I suspect that on a chilly day in October (by our calendar) some early Brits of a Druid or comparable persuasion hoisted a few and then thought it would be wonderful if they put up a pile of stones to confuse folks some thousands of years later. They succeeded brilliantly. None of us knows what Stonehenge really symbolizes, and I hereby declare it our earliest known or unknown Halloween celebration, although it was known as “Pagan’s Paradise.”

Halloween did not reach the European church until 837. By the 12th Century it became a Holy Day of Obligation, and it was one last day for the dead to get their revenge on their enemies before moving on to the next world. It appears that this is the reason for all the trashy movies that show up each October.
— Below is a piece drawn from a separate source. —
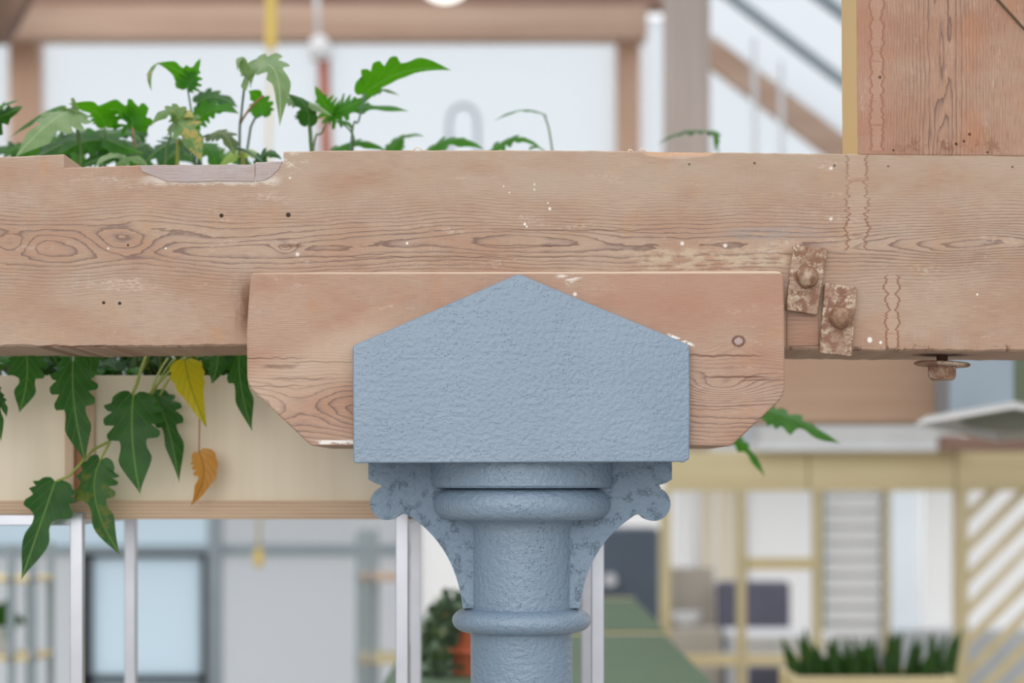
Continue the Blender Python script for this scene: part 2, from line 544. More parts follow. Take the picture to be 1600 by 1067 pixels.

Pumpkins became the In Food in 1837, which demonstrates the wisdom of our American ancestors who understood the pumpkin pie would sell a lot more in supermarkets and bakeries than, yuck, turnip pie.

The trivia question of the day is this: When and where did Trick or Treat appear? See bottom of this column for the answer (If you peek you are condemned to watch all versions of Friday the 13th).
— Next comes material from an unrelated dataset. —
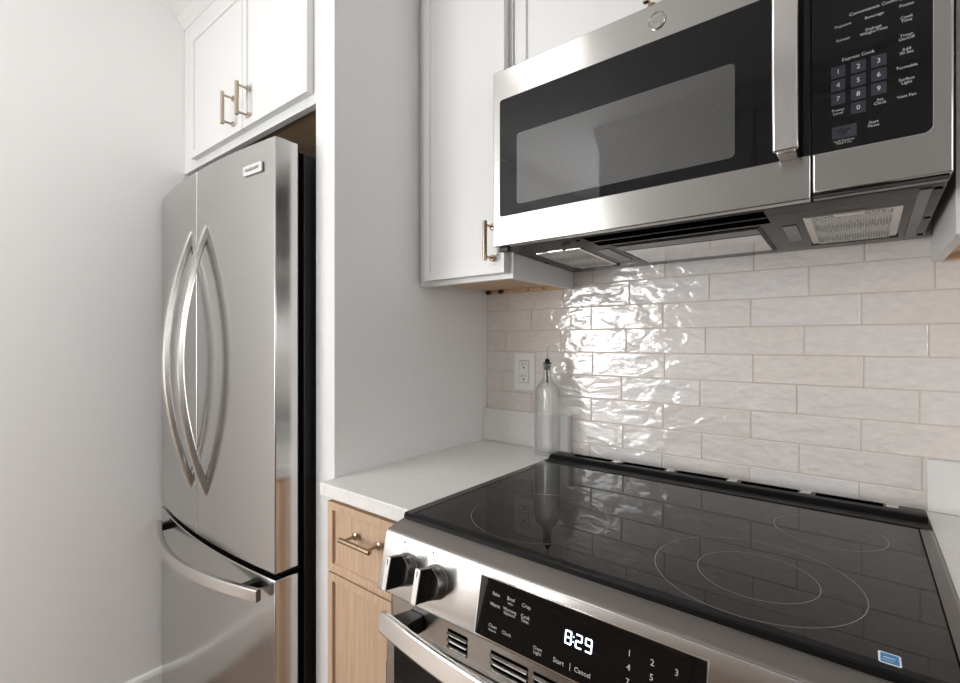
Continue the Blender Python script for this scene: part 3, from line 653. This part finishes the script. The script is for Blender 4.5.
# round badge
lc = Vector((-0.2885, my - 0.0002, 1.8115)); mb = MB(); mb.lathe(lc, [(0.0155, 0), (0.0155, 0.002), (0.0148, 0.0028), (0.0138, 0.0028), (0.0130, 0.0016)], 40, (0, -1, 0))
bdg = mb.build('round_badge', 'steel', door, smooth=True)
mb = MB(); mb.text('GE', 0.0145, lc + Vector((0, -0.0018, 0.0)), UX, (0, 0, 1), shear=0.3)
for q in range(4):
    a = PI / 4 + q * PI / 2
    c = lc + Vector((math.cos(a) * 0.0103, -0.0019, math.sin(a) * 0.0103))
    mb.lathe(c, [(0.0014, 0), (0.0014, 0.0002)], 10, (0, -1, 0))
mb.build('monogram', 'dimprint', bdg)
# keys
kx = (-0.0282, -0.0052, 0.0172)
for r_, row in enumerate(('123', '456', '789', ' 0 ')):
    for c_, ch in enumerate(row):
        if ch == ' ': continue
        z = 1.6275 - 0.0195 * r_; x = kx[c_]
        k = MB().box(x - 0.0083, x + 0.0083, my - 0.0016, my - 0.0011, z - 0.0082, z + 0.0082).build('key', 'key', cg)
        MB().text(ch, 0.0092, (x, my - 0.0016, z), UX, (0, 0, 1)).build('key_number', 'print', k)
k = MB().box(-0.0355, -0.0070, my - 0.0016, my - 0.0011, 1.5300, 1.5480).build('key', 'key', cg)
mb = MB()
def T2(s_, x, z, size=0.0056): MB().text(s_, size, (x, my - 0.0013, z), UX, (0, 0, 1), off=0.0003).build('lettering', 'print', cg)
T2('Express Cook', -0.0056, 1.6430, 0.0064); T2('Convenience Cooking', 0.0131, 1.7045, 0.0064)
for s_, x, z in (('Popcorn', -0.0226, 1.6928), ('Reheat', -0.0226, 1.6725), ('Beverage', 0.0121, 1.6926), ('Defrost\nWeight/Time', 0.0115, 1.6732), ('Potato', 0.0462, 1.6931), ('Cook\nTime', 0.0462, 1.6741),
                 ('Timer\nOn/Off', 0.0462, 1.6496), ('Add\n30 Sec', 0.0462, 1.6306), ('Turntable', 0.0462, 1.6089), ('Surface\nLight', 0.0462, 1.5899), ('Vent Fan', 0.0462, 1.5695), ('Set\nClock', 0.0185, 1.5706), ('Power\nLevel', -0.0282, 1.5698), ('Start\nPause', 0.0115, 1.5414), ('Cancel\nOff', -0.0213, 1.5392)): T2(s_, x, z)
T2('Lock Controls\nHold 3 Sec', -0.0213, 1.5250, 0.0040)
# underside parts; q(x, y, d) = point d below the sloping underside
def q(x, y, d=0.0): return (x, y, uz(y) - d)
def uslab(x0, x1, y0, y1, d0, d1, sk=0.0):
    return MB().hexa([q(x0, y0, d1), q(x1, y0, d1), q(x1, y1, d1), q(x0, y1, d1), q(x0, y0, d0), q(x1, y0, d0), q(x1, y1, d0), q(x0, y1, d0)])
for x0, x1 in ((-0.612, -0.496), (-0.0800, 0.0490)):
    f = uslab(x0, x1, 0.982, 1.196, -0.001, 0.0022).build('filter_frame', 'handle', mw, bevel=0.0006); f['label'] = 'bright filter frame'
    uslab(x0 + 0.011, x1 - 0.011, 0.9822, 1.1955, 0.0022, 0.0030).build('grease_filter', 'filter', f)
    uslab((x0 + x1) / 2 - 0.022, (x0 + x1) / 2 + 0.018, 0.974, 0.990, 0.0, 0.0040).build('filter_tab', 'handle', f, bevel=0.0006)
    uslab(x0 - 0.003, x1 + 0.003, 1.197, 1.203, 0.0, 0.0040).build('filter_lip', 'black', f)
uslab(-0.452, -0.128, 0.905, 0.985, -0.001, 0.0006).build('air_intake', 'void', mw)
uslab(-0.452, -0.128, 0.940, 0.943, 0.0006, 0.0022).build('intake_rib', 'black', mw)
lf = uslab(-0.430, -0.146, 1.000, 1.215, -0.001, 0.0018).build('lamp_frame', 'gloss_black', mw, bevel=0.0006)
uslab(-0.424, -0.152, 1.006, 1.045, 0.0018, 0.0034).build('lamp_latch_bar', 'housing', lf, bevel=0.0005)
uslab(-0.420, -0.153, 1.054, 1.205, 0.0018, 0.0030).build('lamp_lens', 'chrome', lf)
uslab(-0.4760, -0.4450, 1.02, 1.16, 0.0, 0.0018).build('moulded_tab', 'housing', mw, bevel=0.0006)
uslab(-0.1150, -0.0930, 1.02, 1.150, 0.0, 0.0018).build('moulded_tab', 'housing', mw, bevel=0.0006)
uslab(0.0610, 0.0760, 0.905, 1.225, 0.0, 0.0030).build('side_rib', 'housing', mw, bevel=0.0012)
for x, y in ((0.0820, 0.915), (0.0835, 1.085), (0.0835, 1.215), (-0.648, 1.09), (-0.47, 0.92)):
    MB().lathe(q(x, y, 0), [(0.0045, 0), (0.0045, 0.0012), (0.003, 0.0016)], 14, (0, 0, -1)).build('screw_hole', 'void', mw)
MB().box(mx0 + 0.006, mx0 + 0.03, 0.885, 0.896, 1.440, 1.4496).build('hinge', 'black', mw, bevel=0.001)

# ------------------------------------------------------------ cabinets across the aisle (behind the camera, seen in the microwave door and steel)
t4, ds4 = wallcab(-0.40, 0.398, 'white wall cabinet across the aisle, beside the open end of the kitchen', (-0.388, 0.386, 1.4005, 2.33), 1, doors=2, z1=2.36)
t4.location = (-0.80, -1.021, UB); t4.rotation_euler.z = PI
t5, ds5 = wallcab(-0.40, 0.398, 'white wall cabinet across the aisle, opposite the cooktop', (-0.388, 0.386, 1.4005, 2.33), 1, doors=2, z1=2.36)
t5.location = (0.0, -1.021, UB); t5.rotation_euler.z = PI
for tt in (t4, t5):
    z0 = tt.location.z
    cr_ = MB().prism([(-10.0, p[1], p[2]) for p in [(0, 0.969, 2.345), (0, 0.949, 2.345), (0, 0.930, 2.370), (0, 0.895, 2.400), (0, 0.880, 2.425), (0, 0.880, 2.449), (0, 0.969, 2.449)]], (0.798, 0, 0))
    for v in cr_.bm.verts: v.co = (v.co.x + 9.601, v.co.y - 1.10, v.co.z - UB); 
    me_ob = cr_.build('crown_moulding', 'white'); me_ob.parent = tt
for kx_, lab in ((-0.80, 'light oak base cabinet across the aisle, beside the open end'), (0.0, 'light oak base cabinet across the aisle, opposite the range')):
    before = set(bpy.data.objects); basecab(-0.398, 0.398, lab, 0.34)
    nb = [ob for ob in bpy.data.objects if ob not in before and ob.parent is None][0]
    nb.location = (kx_, -0.885, 0); nb.rotation_euler.z = PI
w3 = MB().box(-1.2, 0.42, -1.199, -0.565, 0.884, 0.914).build('worktop', 'quartz', bevel=0.002, org=(-0.39, -0.88, 0.884))
tag(w3, 'white quartz worktop across the aisle behind the camera', 'countertop')

# ------------------------------------------------------------ outlet
ox, oz, oy = -0.8245, 1.1425, YT - 0.0065
ot = MB().box(ox - 0.0385, ox + 0.0385, oy, YT, oz - 0.0585, oz + 0.0585).build('wall_outlet', 'outlet', bevel=0.003, seg=3, org=(ox, YT, oz))
tag(ot, 'white duplex wall outlet on the tiles above the left worktop', 'outlet')
rc = MB().box(ox - 0.0165, ox + 0.0165, oy - 0.0022, oy + 0.001, oz - 0.033, oz + 0.033).build('receptacle', 'outlet', ot, bevel=0.0012)
MB().box(ox - 0.0178, ox + 0.0178, oy - 0.0003, oy + 0.0005, oz - 0.0345, oz + 0.0345).build('receptacle_gap', 'dimprint', ot)
mb = MB()
for dz in (0.0175, -0.0185):
    yy = oy - 0.0024
    mb.box(ox - 0.0068, ox - 0.0050, yy, yy + 0.001, oz + dz + 0.001, oz + dz + 0.0095).box(ox + 0.0048, ox + 0.0064, yy, yy + 0.001, oz + dz + 0.002, oz + dz + 0.0090)
    mb.lathe((ox, yy + 0.001, oz + dz - 0.0055), [(0.0027, 0), (0.0027, 0.001)], 14, (0, -1, 0))
mb.build('sockets', 'void', ot)
for dz in (-0.0485, 0.0485): MB().lathe((ox, oy, oz + dz), [(0.0028, 0), (0.0028, 0.0006), (0.0018, 0.0011)], 14, (0, -1, 0)).build('screw', 'outlet', ot)

# ------------------------------------------------------------ oil bottle
BX, BY, BZ = -0.7040, 1.190, 0.9146
bt = thing('oil_bottle', 'clear hobnail glass oil bottle with black pour spout in the worktop corner', 'bottle', (BX, BY, BZ))
def sup(r, z, e, n=48):
    out = []
    for i in range(n):
        a = 2 * PI * i / n; c, s_ = math.cos(a), math.sin(a); k = (abs(c) ** e + abs(s_) ** e) ** (-1 / e)
        out.append((BX + r * k * c, BY + r * k * s_, BZ + z))
    return out
outer = [(0.026, 0.0, 5), (0.0285, 0.002, 5), (0.0305, 0.006, 5), (0.0308, 0.05, 5), (0.0308, 0.10, 5), (0.0308, 0.150, 5), (0.0306, 0.172, 4.5), (0.0300, 0.182, 4), (0.0280, 0.192, 3.2), (0.0240, 0.201, 2.6), (0.0190, 0.208, 2.2), (0.0150, 0.214, 2), (0.0128, 0.221, 2), (0.0118, 0.232, 2), (0.0116, 0.246, 2), (0.0124, 0.249, 2), (0.0134, 0.251, 2), (0.0134, 0.257, 2), (0.0122, 0.258, 2)]
inner = [(0.0098, 0.258, 2), (0.0096, 0.232, 2), (0.0108, 0.220, 2), (0.0168, 0.207, 2.2), (0.0256, 0.192, 3.2), (0.0280, 0.178, 4.5), (0.0284, 0.10, 5), (0.0282, 0.012, 5), (0.020, 0.008, 5)]
MB().loft([sup(r, z, e) for r, z, e in outer + inner]).build('bottle_glass', 'glass', bt, smooth=True)
sp = MB().lathe((BX, BY, BZ), [(0.0080, 0.240), (0.0092, 0.2575), (0.0092, 0.2582), (0.0135, 0.2584), (0.0135, 0.2606), (0.0080, 0.2615), (0.0062, 0.2700), (0.0045, 0.2720)], 24).build('stopper', 'black', bt, smooth=True)
MB().cyl((BX, BY, BZ + 0.202), (BX, BY, BZ + 0.240), 0.0030, 12).build('dip_tube', 'black', bt)
MB().cyl((BX, BY, BZ + 0.270), (BX + 0.001, BY, BZ + 0.3060), 0.0024, 12, 0.0016).build('pour_spout', 'knob', bt, smooth=True)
Since you’re all waiting, here’s how Halloween was celebrated in The Bronx early in the last century: The big kids from across University Avenue would swoop down on us nerdy kids. They were equipped (armed) with slats from orange crates. They had neatly lathered them with various colors of chalk and would race around banging us in giant clouds of chalk dust. Us nerds had a few slats, but mostly old socks filled with crumbled chalk that we used for close-in fighting. Fortunately we had not reached the Age of Non-Enlightenment in The Bronx where kids roam the streets with real loaded guns. We escaped with very pale faces from white chalk, although a few of us looked like painted Indians. Trick or Treat had no meaning for us for many years.

Later, in Maryland, things changed. Kids of all ages appeared at the front door with bags large enough to feed candy to all of Iceland, including the tiny horses. We stocked up on stuff that clearly caused instant diabetes. Parents frantically, and unsuccessfully, tried to limit the intake from the evening’s haul. One neighbor attempted desperately to put a daily cap of 24 candies in any calendar day. As usual the kids outwitted them. I always wore a mask at the front door, but the kids were undeterred. Unfortunately, I removed my mask one night right in front of my poor dog. When she saw the face under the mask she was utterly terrified. Other than that Halloween was a roaringly sweet holiday.

Answer to trivia question: Trick or Treat reportedly appeared in Alberta, Canada, in 1927. I got that from Wikipedia which, as we all know, is always right.